Mr. ROGERS. Now, let us go one step further. You know that a number of jukeboxes are operated on a percentage basis. That is, I may own a tavern and you may own one, and Joe Doe down here owns all these jukeboxes. He comes and puts one in my place and one in your place, and all over town. He comes in on a Saturday night and opens up the box and takes out 40 percent of it and gives me 60 percent and gives you 60 percent.

Now, would he pay the 1 cent, or would you, or I, pay it?

Mr. FINKELSTEIN. I think quite clearly this bill provides that only the man who comes in pays it.

By the way, he is being generous if he offers us 60 percent.

But the liability would be imposed only on the multiple owner, and there would be no liability on the part of the individual tavern owners. Mr. ROGERS. The multiple owner's interest is in the jukebox and what it may bring in.

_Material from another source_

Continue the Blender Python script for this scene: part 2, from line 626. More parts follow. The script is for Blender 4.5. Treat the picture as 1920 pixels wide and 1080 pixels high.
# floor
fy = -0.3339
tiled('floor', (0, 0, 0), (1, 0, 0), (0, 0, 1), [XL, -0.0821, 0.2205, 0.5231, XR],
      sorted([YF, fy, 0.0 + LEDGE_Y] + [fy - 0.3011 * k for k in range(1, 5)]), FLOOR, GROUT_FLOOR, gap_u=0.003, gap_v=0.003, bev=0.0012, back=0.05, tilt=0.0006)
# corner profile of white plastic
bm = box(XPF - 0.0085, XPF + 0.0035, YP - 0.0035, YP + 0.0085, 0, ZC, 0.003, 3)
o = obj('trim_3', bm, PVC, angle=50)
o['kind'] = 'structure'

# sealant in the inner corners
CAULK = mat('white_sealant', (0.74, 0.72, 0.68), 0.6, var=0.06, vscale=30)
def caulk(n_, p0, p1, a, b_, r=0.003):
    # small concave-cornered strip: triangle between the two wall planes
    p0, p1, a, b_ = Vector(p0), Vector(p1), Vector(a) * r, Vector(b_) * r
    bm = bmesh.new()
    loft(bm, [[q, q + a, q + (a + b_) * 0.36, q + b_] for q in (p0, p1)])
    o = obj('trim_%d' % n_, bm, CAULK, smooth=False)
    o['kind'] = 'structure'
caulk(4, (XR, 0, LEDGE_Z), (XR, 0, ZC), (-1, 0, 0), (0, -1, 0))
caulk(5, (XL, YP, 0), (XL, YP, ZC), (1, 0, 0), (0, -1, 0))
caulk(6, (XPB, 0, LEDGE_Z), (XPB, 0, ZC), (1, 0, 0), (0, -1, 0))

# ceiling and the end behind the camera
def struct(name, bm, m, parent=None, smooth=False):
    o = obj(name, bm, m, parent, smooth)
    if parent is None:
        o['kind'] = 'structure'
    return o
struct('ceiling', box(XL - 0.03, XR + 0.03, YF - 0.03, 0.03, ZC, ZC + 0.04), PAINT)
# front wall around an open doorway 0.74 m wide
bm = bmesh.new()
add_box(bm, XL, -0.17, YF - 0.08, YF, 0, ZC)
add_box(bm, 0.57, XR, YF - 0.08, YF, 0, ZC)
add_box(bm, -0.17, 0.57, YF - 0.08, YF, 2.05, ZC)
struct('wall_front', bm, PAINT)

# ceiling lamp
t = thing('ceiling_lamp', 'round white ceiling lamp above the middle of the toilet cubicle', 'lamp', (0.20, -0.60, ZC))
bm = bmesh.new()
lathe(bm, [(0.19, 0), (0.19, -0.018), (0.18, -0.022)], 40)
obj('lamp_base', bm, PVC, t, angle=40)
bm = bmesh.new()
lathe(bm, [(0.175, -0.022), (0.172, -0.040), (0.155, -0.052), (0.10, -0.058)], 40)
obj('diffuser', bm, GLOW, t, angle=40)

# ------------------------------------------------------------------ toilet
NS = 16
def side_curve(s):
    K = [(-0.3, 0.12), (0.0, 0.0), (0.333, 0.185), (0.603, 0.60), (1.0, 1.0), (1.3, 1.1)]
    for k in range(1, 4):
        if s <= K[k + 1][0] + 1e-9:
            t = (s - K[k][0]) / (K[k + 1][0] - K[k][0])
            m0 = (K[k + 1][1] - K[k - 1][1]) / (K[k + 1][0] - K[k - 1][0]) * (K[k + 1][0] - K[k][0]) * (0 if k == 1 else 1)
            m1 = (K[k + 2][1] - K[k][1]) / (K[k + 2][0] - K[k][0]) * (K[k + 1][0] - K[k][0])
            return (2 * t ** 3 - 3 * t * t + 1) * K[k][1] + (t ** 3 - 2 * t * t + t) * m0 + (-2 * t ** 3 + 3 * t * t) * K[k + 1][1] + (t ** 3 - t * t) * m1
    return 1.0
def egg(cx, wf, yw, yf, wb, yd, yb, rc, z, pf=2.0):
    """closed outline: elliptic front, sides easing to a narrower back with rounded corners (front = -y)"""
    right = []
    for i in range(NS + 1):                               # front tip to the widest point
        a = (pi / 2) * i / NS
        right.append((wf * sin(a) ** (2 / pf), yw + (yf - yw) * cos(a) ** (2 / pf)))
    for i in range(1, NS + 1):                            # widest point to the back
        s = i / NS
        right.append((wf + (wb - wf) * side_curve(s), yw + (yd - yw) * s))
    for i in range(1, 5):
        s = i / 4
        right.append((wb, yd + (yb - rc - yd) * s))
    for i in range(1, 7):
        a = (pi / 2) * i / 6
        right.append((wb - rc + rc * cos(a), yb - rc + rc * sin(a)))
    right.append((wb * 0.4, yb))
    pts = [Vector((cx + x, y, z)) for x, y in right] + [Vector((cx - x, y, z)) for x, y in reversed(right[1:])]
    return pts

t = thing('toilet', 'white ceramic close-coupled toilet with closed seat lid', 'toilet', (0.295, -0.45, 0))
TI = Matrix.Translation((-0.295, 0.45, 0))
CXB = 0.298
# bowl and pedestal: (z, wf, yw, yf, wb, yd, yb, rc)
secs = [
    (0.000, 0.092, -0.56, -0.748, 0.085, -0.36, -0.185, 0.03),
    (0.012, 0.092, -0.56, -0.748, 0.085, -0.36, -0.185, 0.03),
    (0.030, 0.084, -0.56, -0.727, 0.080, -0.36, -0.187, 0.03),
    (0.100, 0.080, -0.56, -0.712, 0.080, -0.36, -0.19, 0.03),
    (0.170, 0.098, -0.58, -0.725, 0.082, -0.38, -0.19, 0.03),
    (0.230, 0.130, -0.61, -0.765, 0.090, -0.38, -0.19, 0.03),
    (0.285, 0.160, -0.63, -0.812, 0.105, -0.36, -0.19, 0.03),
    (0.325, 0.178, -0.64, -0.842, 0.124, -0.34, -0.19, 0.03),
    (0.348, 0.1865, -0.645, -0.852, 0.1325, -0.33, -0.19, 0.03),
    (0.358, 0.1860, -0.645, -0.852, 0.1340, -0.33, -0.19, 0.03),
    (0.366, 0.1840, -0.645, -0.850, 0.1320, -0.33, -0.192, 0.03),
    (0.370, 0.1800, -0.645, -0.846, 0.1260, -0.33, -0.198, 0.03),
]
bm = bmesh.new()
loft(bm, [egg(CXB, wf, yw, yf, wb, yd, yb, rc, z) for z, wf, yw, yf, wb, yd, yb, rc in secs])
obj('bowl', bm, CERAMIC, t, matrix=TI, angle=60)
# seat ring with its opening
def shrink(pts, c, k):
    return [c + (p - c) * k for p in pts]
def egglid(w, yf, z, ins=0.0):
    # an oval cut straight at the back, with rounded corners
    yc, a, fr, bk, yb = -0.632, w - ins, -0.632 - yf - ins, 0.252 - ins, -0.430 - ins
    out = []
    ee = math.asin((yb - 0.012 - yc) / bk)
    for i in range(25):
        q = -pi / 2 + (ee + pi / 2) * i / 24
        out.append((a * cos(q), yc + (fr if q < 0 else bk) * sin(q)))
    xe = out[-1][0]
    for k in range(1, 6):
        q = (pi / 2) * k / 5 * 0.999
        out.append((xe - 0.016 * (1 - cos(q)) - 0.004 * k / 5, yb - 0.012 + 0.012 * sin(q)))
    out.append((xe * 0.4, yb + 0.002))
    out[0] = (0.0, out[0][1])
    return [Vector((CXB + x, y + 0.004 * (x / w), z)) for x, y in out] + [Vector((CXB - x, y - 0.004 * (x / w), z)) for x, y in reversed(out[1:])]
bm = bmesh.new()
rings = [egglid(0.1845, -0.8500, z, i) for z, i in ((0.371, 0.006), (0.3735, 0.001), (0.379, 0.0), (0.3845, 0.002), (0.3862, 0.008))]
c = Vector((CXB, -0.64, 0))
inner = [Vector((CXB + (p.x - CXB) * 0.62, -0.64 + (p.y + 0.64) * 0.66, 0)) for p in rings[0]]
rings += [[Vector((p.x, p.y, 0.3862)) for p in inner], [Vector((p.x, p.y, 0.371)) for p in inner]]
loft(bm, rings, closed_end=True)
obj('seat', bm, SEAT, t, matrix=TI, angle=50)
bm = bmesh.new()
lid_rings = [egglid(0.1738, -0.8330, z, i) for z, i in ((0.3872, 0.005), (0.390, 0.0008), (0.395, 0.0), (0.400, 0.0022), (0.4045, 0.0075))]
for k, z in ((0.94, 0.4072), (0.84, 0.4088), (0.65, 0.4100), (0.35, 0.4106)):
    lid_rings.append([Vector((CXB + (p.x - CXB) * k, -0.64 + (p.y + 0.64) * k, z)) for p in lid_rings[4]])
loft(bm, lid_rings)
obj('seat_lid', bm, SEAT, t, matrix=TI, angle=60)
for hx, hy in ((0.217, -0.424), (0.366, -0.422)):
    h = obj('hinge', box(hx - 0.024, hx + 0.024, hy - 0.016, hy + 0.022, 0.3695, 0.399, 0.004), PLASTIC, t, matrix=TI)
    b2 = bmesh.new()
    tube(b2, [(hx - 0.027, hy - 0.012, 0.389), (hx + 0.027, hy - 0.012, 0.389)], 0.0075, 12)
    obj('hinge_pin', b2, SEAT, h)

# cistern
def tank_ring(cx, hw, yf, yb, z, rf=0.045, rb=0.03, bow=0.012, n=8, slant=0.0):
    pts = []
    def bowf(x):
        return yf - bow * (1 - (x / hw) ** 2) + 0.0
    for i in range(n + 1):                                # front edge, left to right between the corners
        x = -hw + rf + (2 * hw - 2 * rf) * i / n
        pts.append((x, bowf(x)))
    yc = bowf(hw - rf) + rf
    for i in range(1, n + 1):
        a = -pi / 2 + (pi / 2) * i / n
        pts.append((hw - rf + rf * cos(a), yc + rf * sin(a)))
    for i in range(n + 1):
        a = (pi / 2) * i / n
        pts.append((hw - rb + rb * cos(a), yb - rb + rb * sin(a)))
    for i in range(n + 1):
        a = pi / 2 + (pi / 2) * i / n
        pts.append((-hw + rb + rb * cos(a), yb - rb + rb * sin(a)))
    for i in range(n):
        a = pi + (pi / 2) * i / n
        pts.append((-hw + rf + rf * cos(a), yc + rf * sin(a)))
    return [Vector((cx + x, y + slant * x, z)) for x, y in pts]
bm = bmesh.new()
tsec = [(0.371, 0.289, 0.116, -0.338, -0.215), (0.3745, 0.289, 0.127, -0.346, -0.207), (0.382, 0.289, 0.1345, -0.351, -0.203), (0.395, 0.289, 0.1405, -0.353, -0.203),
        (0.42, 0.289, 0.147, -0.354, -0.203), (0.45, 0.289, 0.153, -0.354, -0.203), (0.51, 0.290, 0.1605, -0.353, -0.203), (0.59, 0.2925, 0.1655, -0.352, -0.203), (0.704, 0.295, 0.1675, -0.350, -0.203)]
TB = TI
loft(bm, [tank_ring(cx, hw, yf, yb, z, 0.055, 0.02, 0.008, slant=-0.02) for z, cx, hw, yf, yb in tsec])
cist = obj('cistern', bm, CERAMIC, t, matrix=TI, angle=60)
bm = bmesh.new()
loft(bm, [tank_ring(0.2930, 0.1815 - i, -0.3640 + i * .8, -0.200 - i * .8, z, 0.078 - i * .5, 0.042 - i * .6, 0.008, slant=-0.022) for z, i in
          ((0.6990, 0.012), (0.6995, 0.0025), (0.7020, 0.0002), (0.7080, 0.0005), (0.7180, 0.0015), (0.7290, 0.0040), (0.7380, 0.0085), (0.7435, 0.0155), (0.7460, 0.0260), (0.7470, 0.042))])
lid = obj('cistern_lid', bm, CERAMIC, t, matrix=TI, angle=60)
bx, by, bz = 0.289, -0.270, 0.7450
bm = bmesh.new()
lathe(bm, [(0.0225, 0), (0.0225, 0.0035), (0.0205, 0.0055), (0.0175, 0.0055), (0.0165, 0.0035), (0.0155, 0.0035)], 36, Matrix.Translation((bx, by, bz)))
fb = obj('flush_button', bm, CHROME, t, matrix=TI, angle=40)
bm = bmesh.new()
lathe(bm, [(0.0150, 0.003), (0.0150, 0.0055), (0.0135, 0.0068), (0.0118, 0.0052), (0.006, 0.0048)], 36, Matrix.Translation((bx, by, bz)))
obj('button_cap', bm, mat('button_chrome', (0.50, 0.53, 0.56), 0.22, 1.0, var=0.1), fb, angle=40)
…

Mr. FINKELSTEIN. That is right.

Mr. ROGERS. My interest is to get what I can out of its being there. You would say under this bill the multiple owner would pay that 1 cent?

Mr. FINKELSTEIN. That is correct.

Mr. ROGERS. But on the other hand, if I as an individual should buy that box and only use the one box

Mr. FINKELSTEIN. You would be exempt completely. This scheme is no different, that is, the place where you impose liability is no different from the actual practice, for example, in wired music.

An outfit known as Muzak pipes music into different establishments. Mr. BRYSON. Like our streetcars here in Washington.

Mr. FINKELSTEIN. There has been some controversy about that, has there not?

Mr. BRYSON. It is in the courts now.